USS Cates (DE-763) was a Cannon-class destroyer escort built for the United States Navy during World War II. She served in the Atlantic Ocean and the Pacific Ocean and provided escort service against submarine and air attack for Navy vessels and convoys.

She was named after William Finnic Cates who was killed in action 12 November 1942 when a Japanese torpedo plane, which he kept under fire while refusing to leave his station, crashed aboard the ship. For this heroism, he received the Navy Cross posthumously.

Cates was launched 10 October 1943 by Tampa Shipbuilding Co., Inc., Tampa, Florida; sponsored by Mrs. P. Dyer; commissioned 15 December 1943, Lieutenant G. A. Prouse, USNR, in command; and reported to the Atlantic Fleet.

World War II North Atlantic operations[edit]
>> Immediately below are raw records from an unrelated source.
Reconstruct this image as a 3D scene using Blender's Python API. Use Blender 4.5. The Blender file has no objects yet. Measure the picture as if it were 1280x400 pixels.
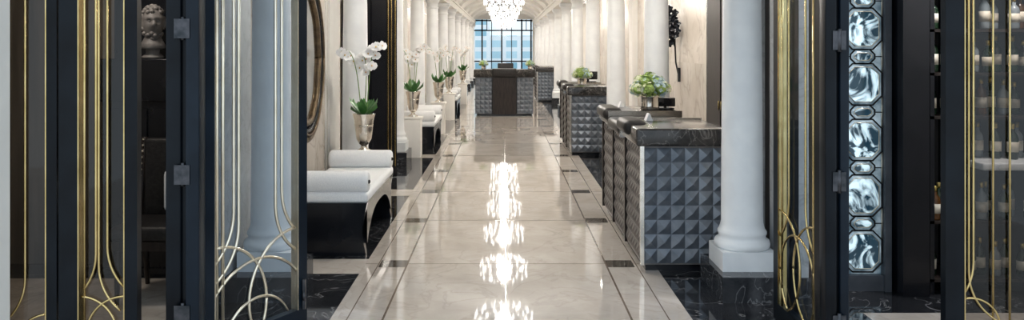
import bpy, math, random
from mathutils import Vector, Matrix
random.seed(7)
S=bpy.context.scene
try:
    S.view_settings.view_transform='Standard'
except Exception: pass

# ------------------------------------------------------------ materials
def mat(name,c1,c2=None,scale=5,rough=.5,metal=0,bump=0,bscale=None,lo=.35,hi=.65,ior=1.5,coat=0,emis=0,ecol=None,stretch=(1,1,1),detail=5,distort=0,ramp_emis=False):
    m=bpy.data.materials.new(name); m.use_nodes=True
    nt=m.node_tree; N=nt.nodes; L=nt.links
    b=N['Principled BSDF']
    tc=N.new('ShaderNodeTexCoord'); mp=N.new('ShaderNodeMapping'); mp.inputs['Scale'].default_value=stretch
    L.new(tc.outputs['Object'],mp.inputs['Vector'])
    n=N.new('ShaderNodeTexNoise'); n.inputs['Scale'].default_value=scale; n.inputs['Detail'].default_value=detail
    n.inputs['Distortion'].default_value=distort
    L.new(mp.outputs[0],n.inputs['Vector'])
    r=N.new('ShaderNodeValToRGB'); r.color_ramp.elements[0].position=lo; r.color_ramp.elements[1].position=hi
    if c2 is None: c2=tuple(min(1,c*1.15+.002) for c in c1)
    r.color_ramp.elements[0].color=(*c1,1); r.color_ramp.elements[1].color=(*c2,1)
    L.new(n.outputs['Fac'],r.inputs[0]); L.new(r.outputs[0],b.inputs['Base Color'])
    b.inputs['Roughness'].default_value=rough; b.inputs['Metallic'].default_value=metal
    b.inputs['IOR'].default_value=ior
    b.inputs['Coat Weight'].default_value=coat; b.inputs['Coat Roughness'].default_value=.03
    if emis:
        b.inputs['Emission Color'].default_value=(*(ecol or c1),1); b.inputs['Emission Strength'].default_value=emis
        if ramp_emis: L.new(r.outputs[0],b.inputs['Emission Color'])
    if bump:
        n2=N.new('ShaderNodeTexNoise'); n2.inputs['Scale'].default_value=bscale or scale*4
        L.new(mp.outputs[0],n2.inputs['Vector'])
        bp=N.new('ShaderNodeBump'); bp.inputs['Strength'].default_value=bump; bp.inputs['Distance'].default_value=.01
        L.new(n2.outputs['Fac'],bp.inputs['Height']); L.new(bp.outputs[0],b.inputs['Normal'])
    return m

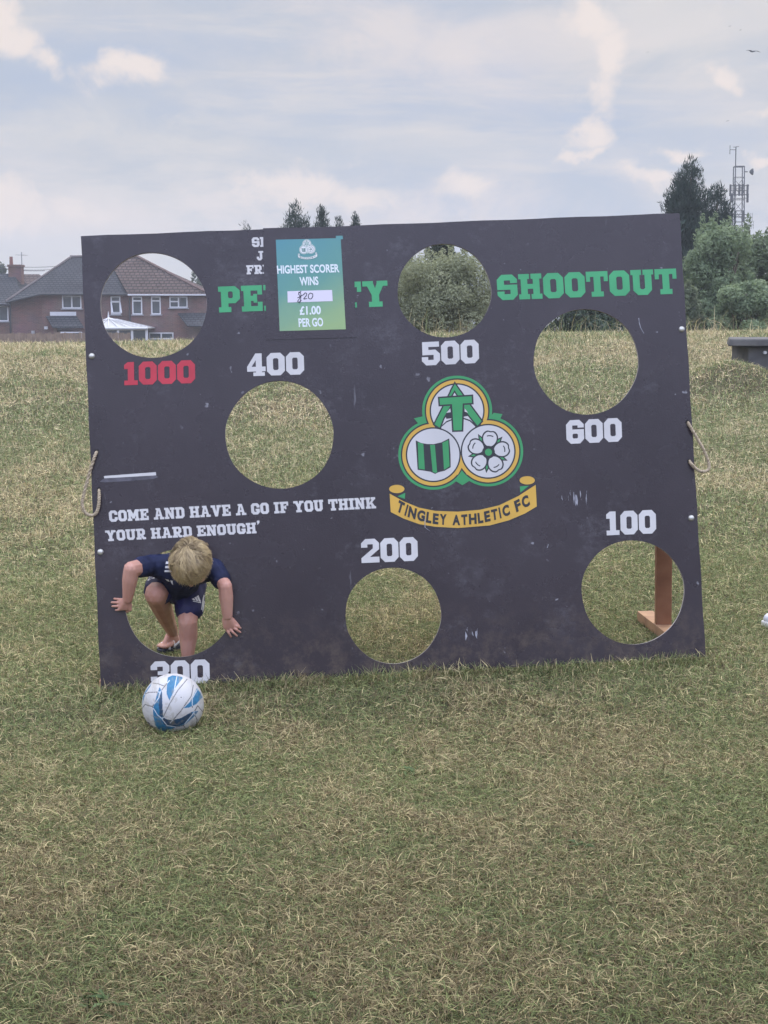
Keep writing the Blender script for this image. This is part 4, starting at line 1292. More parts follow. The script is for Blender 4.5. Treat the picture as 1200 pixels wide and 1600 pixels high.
# ------------------------------------------------------------------ white trainer at the right edge
def build_trainer():
    g = on_ground(1192, 984, .0)
    z0 = Z(g.x, g.y) + .012
    dr = Vector((1, .35, 0)).normalized(); sd_ = Vector((-dr.y, dr.x, 0))
    root = empty('trainer', Vector((g.x, g.y, z0)), 'white mesh sports shoe on the grass at the right edge', 'shoe')
    P = lambda a, b, c: Vector((g.x, g.y, z0)) + dr * (a + .03) + sd_ * b + Vector((0, 0, c))
    white = mat('white_mesh_upper', (.62, .61, .66), .7, .12, 60, .1); sole = mat('white_foam_sole', (.66, .66, .64), .6, .12, 40)
    grey = mat('grey_lining', (.12, .12, .13), .9)
    out = [(-.028, 0), (-.022, .03), (.03, .042), (.10, .038), (.18, .036), (.235, .028), (.247, 0), (.235, -.028), (.18, -.034), (.10, -.04), (.03, -.044), (-.022, -.032)]
    b = MB(); b.prism([P(a, s, 0) for a, s in out], (0, 0, .026)); o = b.build('sole', sole, root); bevel(o, .006)
    up = blob('upper', [((P(.0, .0, .035), .026), (P(.03, .012, .035), .026), (P(.03, -.014, .035), .026), (P(.09, .0, .05), .032)),
                        ((P(.06, .0, .05), .032), (P(.17, .0, .055), .032), (P(.215, .0, .045), .028), (P(.215, 0, .085), .016), (P(.13, 0, .075), .02))], .004, 3, white, root)
    ring = [P(.165 + .05 * math.cos(t), .026 * math.sin(t), .094 + .008 * math.cos(t) ** 2) for t in np.linspace(0, 2 * math.pi, 25)]
    b = MB(); b.tube(ring, .006, 6); b.build('collar', white, root, True)
    b = MB(); b.add([P(.165 + .046 * math.cos(t), .023 * math.sin(t), .095) for t in np.linspace(0, 2 * math.pi, 24, endpoint=False)], [tuple(range(24))]); b.build('lining', grey, root)
    b = MB()
    for k in range(4):
        a0 = .055 + .022 * k
        b.tube([P(a0, -.024, .070 + .006 * k), P(a0 + .004, -.008, .084 + .006 * k), P(a0 + .004, .008, .084 + .006 * k), P(a0, .024, .070 + .006 * k)], .003, 6)
    b.build('laces', white, root, True)
    M_band = mat('grey_band', (.2, .2, .22), .6)
    for s in (-1, 1):
        b = MB(); b.tube([P(.06, .036 * s, .045), P(.09, .0365 * s, .06), P(.12, .036 * s, .045)], .0035, 6); b.build('side_band', M_band, root, True)
    return g


TRAINER = build_trainer()

# scrap of paper by the board's foot
_p = on_ground(954, 1030, .03)
b_ = MB(); b_.add([_p + Vector(v) for v in ((-.012, 0, .0), (.006, -.006, -.012), (.016, .004, .004), (.0, .006, .022), (-.016, .004, .02))], [(0, 1, 2, 3, 4)])
b_.prism([_p + Vector(v) for v in ((-.012, -.002, .0), (.006, -.008, -.012), (.012, .002, .002), (.0, .004, .016))], (.002, .004, .001))
tag(b_.build('paper_scrap', mat('scrap_white', (.6, .6, .62), .8, .1, 60)), 'crumpled white paper scrap in the grass below the board', 'litter')


# ------------------------------------------------------------------ grass
def blades(n, x0, x1, y0, y1, L, wmm, lean, seed, wedge=None, tall=0.0, straw=0.0):
    g = np.random.default_rng(seed)
    y = np.sqrt(g.uniform(y0 ** 2, y1 ** 2, n)) if wedge else g.uniform(y0, y1, n)
    x = g.uniform(-1, 1, n) * (wedge * y + .5) if wedge else g.uniform(x0, x1, n)
    return x, y, g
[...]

Between 27 February and 1 May 1944, Cates guarded two convoys carrying American troops to ports in Ireland and Wales in the lengthy preparations for the invasion of Normandy. Overcoming the threat of submarine attack and the ever-present hazards of vicious North Atlantic weather, she aided in the completely safe passage of critically needed men.

After a brief period training with submarines from New London, Connecticut, Cates completed 1944 with five convoy voyages from New York to ports in Ireland, Great Britain, and France escorting tankers, carrying critical petroleum products to support the push of the Allies across Europe. Cates opened 1945 with a brief training period in Casco Bay, Maine, then a return to tanker convoy duty from Boston, Massachusetts, to Scotland, returning to New York 18 February. Two weeks later she sailed in the escort of another convoy, but had to break off and return to Earle, New Jersey, for repairs, followed by refresher training in Casco Bay. This training became most realistic when Cates took part in a 2-week anti-submarine sweep along the northeast coast. She returned to New York 20 April, and sailed 4 days later escorting tankers to Liverpool.

Transfer to Pacific Theatre operations[edit]

Returning to New York with empty tankers 23 May 1945, Cates sailed on to training in Cuban waters, passed through the Panama Canal, and arrived at Pearl Harbor 31 July for training and overhaul. Arriving at Eniwetok 30 August, she began six months of convoy escort supporting the redeployment of troops in the Far East, calling at ports in the Philippines, Japan, and Okinawa until 18 February 1946.

Post-War decommissioning[edit]

She then cleared for San Pedro, California, Norfolk, Virginia, and Green Cove Springs, Florida. She arrived at the latter port 22 April for duty training reservists until 28 March 1947, when she was decommissioned there. Cates was transferred to France under the Military Assistance Program on 11 November 1950. She served in the French Navy as Soudanais (F.722) until stricken and scrapped in 1959.